-------- SOURCE DATA
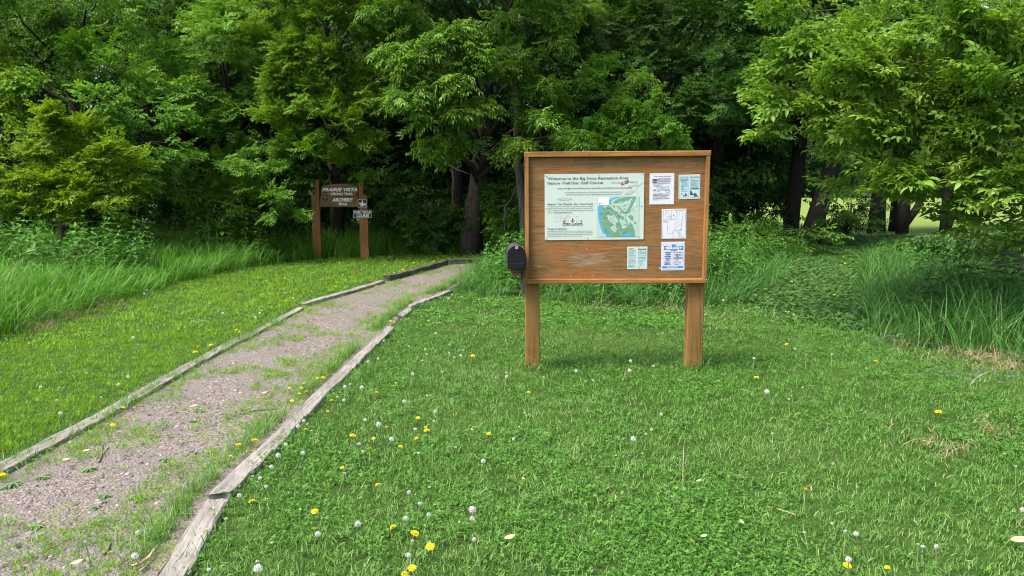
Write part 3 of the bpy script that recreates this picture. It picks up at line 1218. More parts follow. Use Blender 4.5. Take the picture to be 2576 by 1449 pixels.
I_black = simple('black_print', (.02, .022, .025), .6)
I_slate = simple('slate_print', (.045, .06, .075), .6)
I_grey = simple('grey_print', (.30, .32, .34), .6)
I_faint = simple('faint_sketch_print', (.38, .43, .42), .6)
I_white = simple('white_print', (.80, .80, .80), .6)
I_blue = simple('river_blue_print', (.06, .33, .66), .5)
I_navy = simple('navy_print', (.03, .06, .14), .5)
I_royal = simple('royal_blue_print', (.03, .22, .60), .5)
I_mapg = simple('map_wood_green_print', (.13, .29, .19), .6)
I_mapl = simple('map_pale_green_print', (.36, .51, .45), .6)
I_yel = simple('pale_yellow_print', (.72, .74, .32), .6)
I_org = simple('orange_print', (.62, .26, .14), .6)
I_brown = simple('brown_print', (.20, .075, .035), .6)
I_plum = simple('plum_print', (.16, .06, .16), .6)
I_teal = simple('teal_print', (.10, .30, .34), .6)

# ------------------------------------------------------------------ notice board
M_stain_h = wood_mat('orange_stained_board_lying', (.155, .069, .019), (.265, .126, .036), (.35, .180, .060), axis=0, grain=.9, knots=3.2, rough=.6)
M_stain_v = wood_mat('orange_stained_board_standing', (.155, .070, .019), (.265, .130, .038), (.35, .186, .062), axis=2, grain=.9, knots=3.2, rough=.6)
M_post = wood_mat('brown_stained_post', (.125, .068, .020), (.205, .118, .036), (.26, .157, .054), axis=2, grain=.55, knots=1.8, rough=.7)


def ply_material():
    m, nt, b = new_mat('stained_plywood')
    tc = nd(nt, 'TexCoord')

    def nz(scale, **kw):
        mp = nd(nt, 'Mapping')
        mp.inputs['Scale'].default_value = scale
        nt.links.new(tc.outputs['Object'], mp.inputs[0])
        n = nd(nt, 'TexNoise', i_Scale=1.0, **kw)
        nt.links.new(mp.outputs[0], n.inputs[0])
        return n
    g = nz((2.4, 1, 30), i_Detail=8.0, i_Roughness=.6, i_Distortion=1.6)
    r = ramp(nt, [(.25, (.105, .058, .022)), (.45, (.195, .106, .038)), (.62, (.250, .130, .044)), (.8, (.305, .180, .074))])
    nt.links.new(g.outputs[0], r.inputs[0])
    big = nz((1.7, 1, 2.6), i_Detail=4.0, i_Roughness=.6)
    rb = ramp(nt, [(.32, (.66, .70, .74)), (.5, (1, 1, 1)), (.66, (1.18, .88, .68))])
    nt.links.new(big.outputs[0], rb.inputs[0])
    col = mix(nt, 1.0, r.outputs[0], rb.outputs[0], 'MULTIPLY')
    f = nz((9, 1, 130), i_Detail=4.0, i_Roughness=.7, i_Distortion=.6)
    rf = ramp(nt, [(.55, (1, 1, 1)), (.66, (.30, .24, .18))])
    nt.links.new(f.outputs[0], rf.inputs[0])
    col = mix(nt, .8, col, rf.outputs[0], 'MULTIPLY')
    vo = nd(nt, 'TexVoronoi', i_Scale=2.6)
    mp = nd(nt, 'Mapping')
    mp.inputs['Scale'].default_value = (.8, 1, 1.3)
    nt.links.new(tc.outputs['Object'], mp.inputs[0])
    nt.links.new(mp.outputs[0], vo.inputs[0])
    rk = ramp(nt, [(.02, (.2, .13, .08)), (.05, (.8, .7, .6)), (.075, (1, 1, 1))])
    nt.links.new(vo.outputs['Distance'], rk.inputs[0])
    col = mix(nt, .9, col, rk.outputs[0], 'MULTIPLY')
    nt.links.new(col, b.inputs['Base Color'])
    b.inputs['Roughness'].default_value = .6
    b.inputs['Specular IOR Level'].default_value = .3
    bp = nd(nt, 'Bump', i_Strength=.3, i_Distance=.003)
    nt.links.new(f.outputs[0], bp.inputs['Height'])
    nt.links.new(bp.outputs[0], b.inputs['Normal'])
    return m


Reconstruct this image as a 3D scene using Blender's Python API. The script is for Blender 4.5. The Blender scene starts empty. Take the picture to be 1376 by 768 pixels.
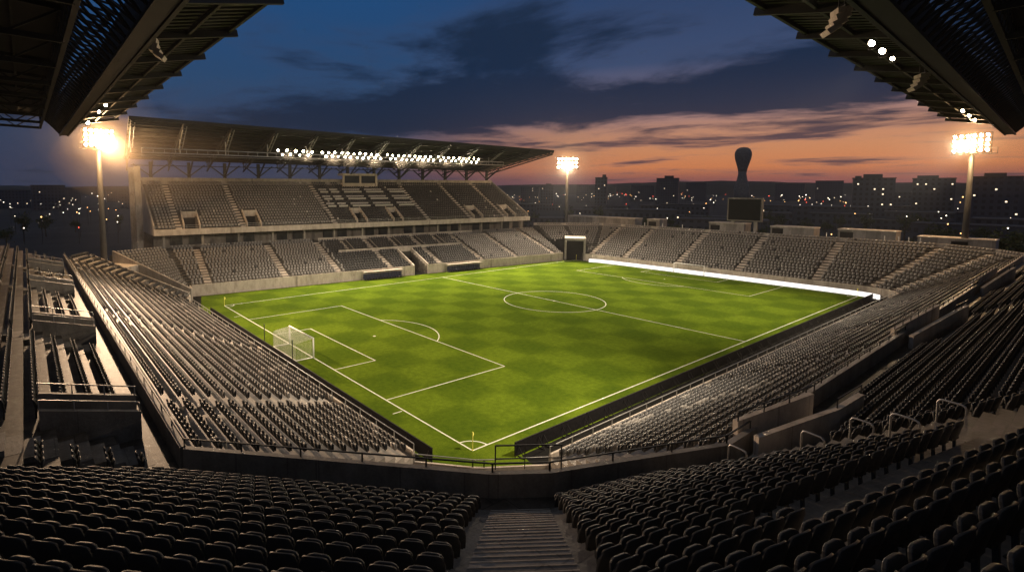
import bpy, math, random
import numpy as np
from mathutils import Vector, Matrix

random.seed(7)
rng = np.random.default_rng(11)
S = bpy.context.scene
COL = S.collection
R = math.radians

# ------------------------------------------------------------------ render
S.render.engine = 'CYCLES'
S.cycles.use_denoising = True
S.cycles.max_bounces = 5
S.cycles.diffuse_bounces = 3
S.cycles.glossy_bounces = 2
S.cycles.transmission_bounces = 2
S.cycles.volume_bounces = 0
S.cycles.transparent_max_bounces = 6
S.cycles.sample_clamp_indirect = 1.5
S.cycles.use_light_tree = True
S.view_settings.view_transform = 'Standard'
S.view_settings.look = 'None'
S.view_settings.exposure = 0.0
S.view_settings.gamma = 1.0

# ------------------------------------------------------------------ camera
CAM = Vector((-27.4769, -30.2503, 20.8509))
YAW, PIT, FPX = 0.9207864, 0.0855913, 713.27
fw = Vector((math.cos(YAW) * math.cos(PIT), math.sin(YAW) * math.cos(PIT), -math.sin(PIT)))
rt = Vector((math.sin(YAW), -math.cos(YAW), 0.0))
up = rt.cross(fw)
cd = bpy.data.cameras.new('camera')
cam = bpy.data.objects.new('camera', cd)
COL.objects.link(cam)
cam.matrix_world = Matrix(((rt.x, up.x, -fw.x, CAM.x), (rt.y, up.y, -fw.y, CAM.y), (rt.z, up.z, -fw.z, CAM.z), (0, 0, 0, 1)))
cd.sensor_width = 36
cd.lens = 36 * FPX / 1376
cd.shift_x = 113.07 / 1376
cd.shift_y = -70.34 / 1376
cd.clip_end = 12000
cd.clip_start = 0.1
S.camera = cam


def project(p):
    d = Vector(p) - CAM
    z = d.dot(fw)
    if z < 0.3:
        return None
    return 688 - 113.07 + FPX * d.dot(rt) / z, 384 - 70.34 - FPX * d.dot(up) / z, z


# ------------------------------------------------------------------ materials
def new_mat(name):
    m = bpy.data.materials.new(name)
    m.use_nodes = True
    nt = m.node_tree
    return m, nt, nt.nodes['Principled BSDF']


def N(nt, t, **kw):
    n = nt.nodes.new(t)
    for k, v in kw.items():
        setattr(n, k, v)
    return n


def mottled(name, c1, c2, scale=0.6, rough=0.8, metal=0.0, fine=9.0, bump=0.0, spec=0.3):
    """A surface whose own colour wanders between two tones: broad stains plus fine grain."""
    m, nt, b = new_mat(name)
    co = N(nt, 'ShaderNodeTexCoord')
    n1 = N(nt, 'ShaderNodeTexNoise')
    n1.inputs['Scale'].default_value = scale
    n1.inputs['Detail'].default_value = 6
    n1.inputs['Roughness'].default_value = 0.65
    n2 = N(nt, 'ShaderNodeTexNoise')
    n2.inputs['Scale'].default_value = fine
    n2.inputs['Detail'].default_value = 4
    mx = N(nt, 'ShaderNodeMath', operation='MULTIPLY_ADD')
    mx.inputs[1].default_value = 0.4
    rp = N(nt, 'ShaderNodeValToRGB')
    rp.color_ramp.elements[0].position = 0.42
    rp.color_ramp.elements[0].color = (*c1, 1)
    rp.color_ramp.elements[1].position = 0.92
    rp.color_ramp.elements[1].color = (*c2, 1)
    L = nt.links.new
    L(co.outputs['Object'], n1.inputs['Vector'])
    L(co.outputs['Object'], n2.inputs['Vector'])
    L(n2.outputs['Fac'], mx.inputs[0])
    L(n1.outputs['Fac'], mx.inputs[2])
    L(mx.outputs[0], rp.inputs['Fac'])
    L(rp.outputs['Color'], b.inputs['Base Color'])
    b.inputs['Roughness'].default_value = rough
    b.inputs['Metallic'].default_value = metal
    b.inputs['Specular IOR Level'].default_value = spec
    if bump:
        bp = N(nt, 'ShaderNodeBump')
        bp.inputs['Strength'].default_value = bump
        bp.inputs['Distance'].default_value = 0.05
        L(n2.outputs['Fac'], bp.inputs['Height'])
        L(bp.outputs['Normal'], b.inputs['Normal'])
    return m


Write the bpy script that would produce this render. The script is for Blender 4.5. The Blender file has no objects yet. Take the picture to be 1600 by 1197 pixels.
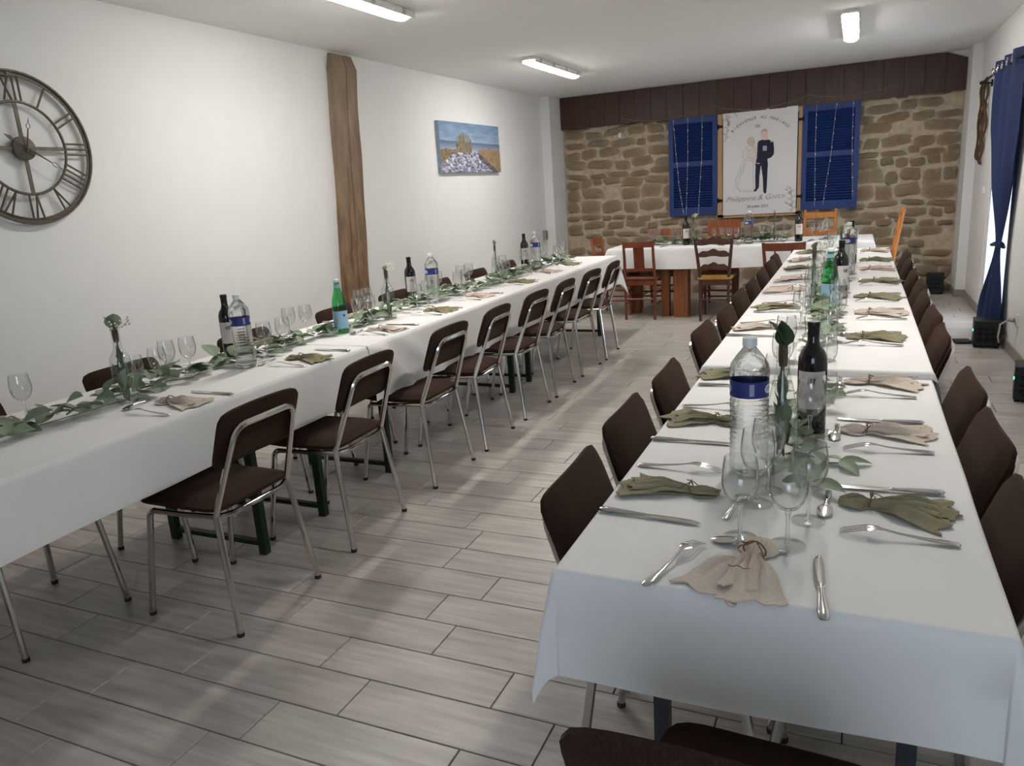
import bpy, bmesh, math, random
from mathutils import Vector, Matrix, noise
from math import pi, sin, cos, radians as rad, sqrt
random.seed(7)
SC = bpy.context.scene
COL = SC.collection

# ------------------------------------------------------------------ camera, world, exposure
cam_d = bpy.data.cameras.new('camera'); cam = bpy.data.objects.new('camera', cam_d); COL.objects.link(cam)
cam_d.sensor_width = 36.0; cam_d.sensor_fit = 'HORIZONTAL'; cam_d.lens = 1178.39 / 1600 * 36; cam_d.clip_start = 0.03; cam_d.clip_end = 200
H = 1.44
def cam_axes(yaw, pitch, roll):
    f = Vector((sin(yaw) * cos(pitch), cos(yaw) * cos(pitch), sin(pitch))); r = Vector((cos(yaw), -sin(yaw), 0)); d = f.cross(r)
    return cos(roll) * r + sin(roll) * d, -sin(roll) * r + cos(roll) * d, f
_r, _d, _f = cam_axes(-0.43513619, -0.2490868, 0.06876909)
cam.matrix_world = Matrix(((_r.x, -_d.x, -_f.x, 0), (_r.y, -_d.y, -_f.y, 0), (_r.z, -_d.z, -_f.z, H), (0, 0, 0, 1)))
SC.camera = cam
SC.view_settings.view_transform = 'Standard'; SC.view_settings.look = 'None'; SC.view_settings.gamma = 1; SC.view_settings.use_curve_mapping = False
SC.view_settings.exposure = 0.0
SC.cycles.transparent_max_bounces = 32; SC.cycles.max_bounces = 10; SC.cycles.caustics_reflective = False; SC.cycles.caustics_refractive = False
W = bpy.data.worlds.new('world'); SC.world = W; W.use_nodes = True
W.node_tree.nodes['Background'].inputs[0].default_value = (0.72, 0.83, 1.0, 1); W.node_tree.nodes['Background'].inputs[1].default_value = 6.0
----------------
* [EXERCISE REQUIREMENTS]: Make an exact copy of the lines from the top of the material through the line with "I_teal = simple('teal_print', (.10, .30, .34), .6)", pictures excluded.

* [RESPONSE TO THIS EXERCISE]:
Write part 3 of the bpy script that recreates this picture. It picks up at line 1218. More parts follow. Use Blender 4.5. Take the picture to be 2576 by 1449 pixels.
I_black = simple('black_print', (.02, .022, .025), .6)
I_slate = simple('slate_print', (.045, .06, .075), .6)
I_grey = simple('grey_print', (.30, .32, .34), .6)
I_faint = simple('faint_sketch_print', (.38, .43, .42), .6)
I_white = simple('white_print', (.80, .80, .80), .6)
I_blue = simple('river_blue_print', (.06, .33, .66), .5)
I_navy = simple('navy_print', (.03, .06, .14), .5)
I_royal = simple('royal_blue_print', (.03, .22, .60), .5)
I_mapg = simple('map_wood_green_print', (.13, .29, .19), .6)
I_mapl = simple('map_pale_green_print', (.36, .51, .45), .6)
I_yel = simple('pale_yellow_print', (.72, .74, .32), .6)
I_org = simple('orange_print', (.62, .26, .14), .6)
I_brown = simple('brown_print', (.20, .075, .035), .6)
I_plum = simple('plum_print', (.16, .06, .16), .6)
I_teal = simple('teal_print', (.10, .30, .34), .6)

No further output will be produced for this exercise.